I gave up on precise version comparison. If a CVE mentions software I'm running, I flag it and let Watchtower decide if an update is available. This over-triggers updates, but it's safer than missing a real vulnerability.
Some Images Don't Get Timely Updates
Not all container maintainers respond quickly to CVEs. I've seen cases where a vulnerability is disclosed, but the affected image doesn't get rebuilt for weeks.
For critical infrastructure (Home Assistant, Mosquitto), updates are fast. For smaller projects or community-maintained images, I've waited 2-3 weeks for patches.
In those cases, the workflow alerts me, but there's no automated fix available. I have to manually assess the risk and decide whether to pin an older version, switch to a different image, or accept the vulnerability temporarily.
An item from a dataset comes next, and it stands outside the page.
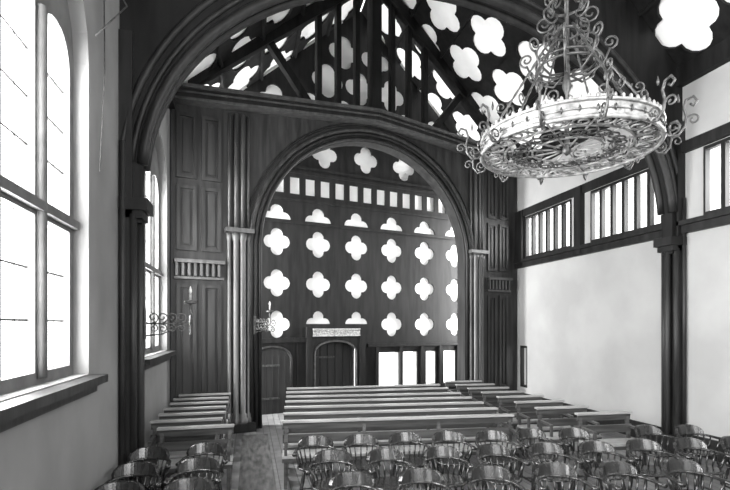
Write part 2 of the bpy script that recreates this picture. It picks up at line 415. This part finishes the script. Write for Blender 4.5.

No Rollback on Failed Updates
Watchtower will restart a container after pulling a new image, but it doesn't automatically roll back if the new version breaks something. I've had two cases where an updated image introduced bugs that broke my home automation:
- Home Assistant 2023.8.0 had a regression in the Zigbee integration that caused devices to disconnect
- Node-RED 3.0.0 broke a custom node I rely on for MQTT handling
In both cases, I had to manually roll back to the previous image. Watchtower doesn't keep old images by default, so I had to pull the previous tag from Docker Hub and redeploy.
I now have Watchtower configured to keep the last 2 image versions, but rollback is still a manual process.
Notification Fatigue Is Real
Getting 3-5 false positive alerts per week adds up. I've tuned the workflow to only send high-priority notifications for CVEs with CVSS scores above 7.0, but even then, I sometimes ignore alerts because I assume they're false positives.
I haven't solved this. The trade-off is between alert fatigue and missing real vulnerabilities. I'm currently erring on the side of too many alerts.
Key Lessons
Automation Doesn't Mean Hands-Off
This workflow reduces manual effort, but it doesn't eliminate the need for judgment. I still review alerts, check if updates are actually relevant, and occasionally intervene when automated patches break things.
The value is in speed, not in removing humans from the loop. I can respond to CVEs in hours instead of days.
Imperfect Matching Is Better Than No Matching
My CVE-to-container matching logic is crude. It generates false positives. But it's fast, simple, and catches real vulnerabilities early enough to matter.
I tried building a more sophisticated system with Trivy integration and CPE matching. It was slower, more complex, and didn't meaningfully reduce false positives. Simpler is better here.
Layer Your Defenses
This workflow is one layer in my security setup. It doesn't replace:
- Network segmentation (my home automation VLAN is isolated from the internet)
- Regular backups (I snapshot Proxmox VMs daily)
- Monitoring (I track container restarts and alert on unexpected behavior)
- Manual security reviews (I still read release notes for major updates)
Automated patching helps, but it's not a complete security strategy.